The Federal Reserve left interest rates unchanged – June is seen as the most likely month for the first rate hike of the year. The XAU/USD pair is trading above the Ichimoku clouds on the 4-hour chart. We have positively aligned Tenkan-Sen (nine-period moving average, red line) and Kijun-Sen (twenty six-period moving average, green line) lines on both the daily and 4-hourly charts, along with Chikou Span/Price crosses in the same direction. All these suggest that the bulls still have the near-term technical advantage.
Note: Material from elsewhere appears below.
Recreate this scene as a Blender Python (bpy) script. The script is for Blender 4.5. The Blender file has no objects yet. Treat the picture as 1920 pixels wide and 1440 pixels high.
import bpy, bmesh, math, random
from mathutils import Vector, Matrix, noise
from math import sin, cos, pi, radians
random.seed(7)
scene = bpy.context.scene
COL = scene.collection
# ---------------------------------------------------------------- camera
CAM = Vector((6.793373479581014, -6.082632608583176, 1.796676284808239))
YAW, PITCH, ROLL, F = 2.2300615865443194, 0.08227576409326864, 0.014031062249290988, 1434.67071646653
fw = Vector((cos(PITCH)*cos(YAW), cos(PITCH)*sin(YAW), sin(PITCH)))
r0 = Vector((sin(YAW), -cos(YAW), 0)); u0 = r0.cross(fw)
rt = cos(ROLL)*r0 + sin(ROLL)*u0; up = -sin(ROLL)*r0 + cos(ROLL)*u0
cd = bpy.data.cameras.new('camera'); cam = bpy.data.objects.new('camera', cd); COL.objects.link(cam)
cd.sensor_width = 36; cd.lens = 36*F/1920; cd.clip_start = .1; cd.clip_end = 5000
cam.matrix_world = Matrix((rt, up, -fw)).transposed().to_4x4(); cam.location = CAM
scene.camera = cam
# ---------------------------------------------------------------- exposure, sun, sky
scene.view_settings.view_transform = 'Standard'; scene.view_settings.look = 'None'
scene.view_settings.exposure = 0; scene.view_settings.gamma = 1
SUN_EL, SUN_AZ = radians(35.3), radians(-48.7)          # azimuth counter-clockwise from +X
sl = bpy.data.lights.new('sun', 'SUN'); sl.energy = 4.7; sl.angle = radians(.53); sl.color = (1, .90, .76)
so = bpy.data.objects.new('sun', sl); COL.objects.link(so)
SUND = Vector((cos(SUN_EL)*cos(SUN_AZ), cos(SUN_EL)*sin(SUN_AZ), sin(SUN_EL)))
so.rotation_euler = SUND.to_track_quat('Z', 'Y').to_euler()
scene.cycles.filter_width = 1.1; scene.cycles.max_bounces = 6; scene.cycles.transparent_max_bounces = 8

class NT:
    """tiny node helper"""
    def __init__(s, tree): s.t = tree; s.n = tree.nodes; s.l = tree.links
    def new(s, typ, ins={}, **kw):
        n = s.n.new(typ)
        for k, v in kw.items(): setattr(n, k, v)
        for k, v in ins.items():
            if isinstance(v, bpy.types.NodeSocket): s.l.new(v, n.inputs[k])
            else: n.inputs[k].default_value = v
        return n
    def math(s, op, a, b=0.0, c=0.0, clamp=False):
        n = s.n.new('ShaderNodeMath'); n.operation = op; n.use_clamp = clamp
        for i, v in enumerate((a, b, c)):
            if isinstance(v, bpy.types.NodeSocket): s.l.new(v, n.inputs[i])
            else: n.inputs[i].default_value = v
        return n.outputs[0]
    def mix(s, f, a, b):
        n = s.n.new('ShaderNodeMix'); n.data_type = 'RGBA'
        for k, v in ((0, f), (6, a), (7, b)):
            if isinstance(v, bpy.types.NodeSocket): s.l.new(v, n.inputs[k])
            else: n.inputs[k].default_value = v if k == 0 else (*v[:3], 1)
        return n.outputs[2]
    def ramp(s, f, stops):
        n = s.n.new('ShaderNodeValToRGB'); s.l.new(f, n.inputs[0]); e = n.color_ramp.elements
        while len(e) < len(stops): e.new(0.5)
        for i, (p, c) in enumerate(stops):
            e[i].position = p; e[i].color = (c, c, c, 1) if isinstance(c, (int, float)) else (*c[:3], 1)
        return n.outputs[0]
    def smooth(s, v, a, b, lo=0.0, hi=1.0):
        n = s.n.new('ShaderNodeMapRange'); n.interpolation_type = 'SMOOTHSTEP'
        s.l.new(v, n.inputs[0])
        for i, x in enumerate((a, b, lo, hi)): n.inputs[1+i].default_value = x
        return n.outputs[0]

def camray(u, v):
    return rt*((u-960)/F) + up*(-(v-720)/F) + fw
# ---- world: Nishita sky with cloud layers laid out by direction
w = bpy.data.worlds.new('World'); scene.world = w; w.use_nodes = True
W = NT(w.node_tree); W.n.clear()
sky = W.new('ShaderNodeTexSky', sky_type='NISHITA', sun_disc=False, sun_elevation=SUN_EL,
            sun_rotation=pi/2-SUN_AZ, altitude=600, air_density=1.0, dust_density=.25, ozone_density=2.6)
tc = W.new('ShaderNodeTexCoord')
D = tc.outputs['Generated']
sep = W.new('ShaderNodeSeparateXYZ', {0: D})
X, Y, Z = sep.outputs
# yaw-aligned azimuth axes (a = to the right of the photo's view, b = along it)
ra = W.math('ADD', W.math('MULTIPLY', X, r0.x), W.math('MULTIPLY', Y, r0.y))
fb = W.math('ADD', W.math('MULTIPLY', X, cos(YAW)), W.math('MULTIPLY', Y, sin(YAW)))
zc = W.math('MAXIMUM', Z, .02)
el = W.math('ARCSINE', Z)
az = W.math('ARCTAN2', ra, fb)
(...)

If XAU/USD manages to climb and hold above 1213/2, we might see a bullish attempt targeting the 1220/19 region. The bulls will have to capture this strategic camp in order to gain momentum and challenge the bears on the 1225 battlefield. To the downside, keep an eye on the area occupied by the 4-hourly Ichimoku cloud. The bottom of the cloud and the Tenkan-sen coincide at around 1198 so therefore the bears will have to drag the market below that level so that they can put some pressure on the market. In that case, In that case, the market will be aiming for 1195 and possibly 1190.50-1187. As pointed out earlier this week, breaching this support is essential for a bearish continuation towards 1179/7.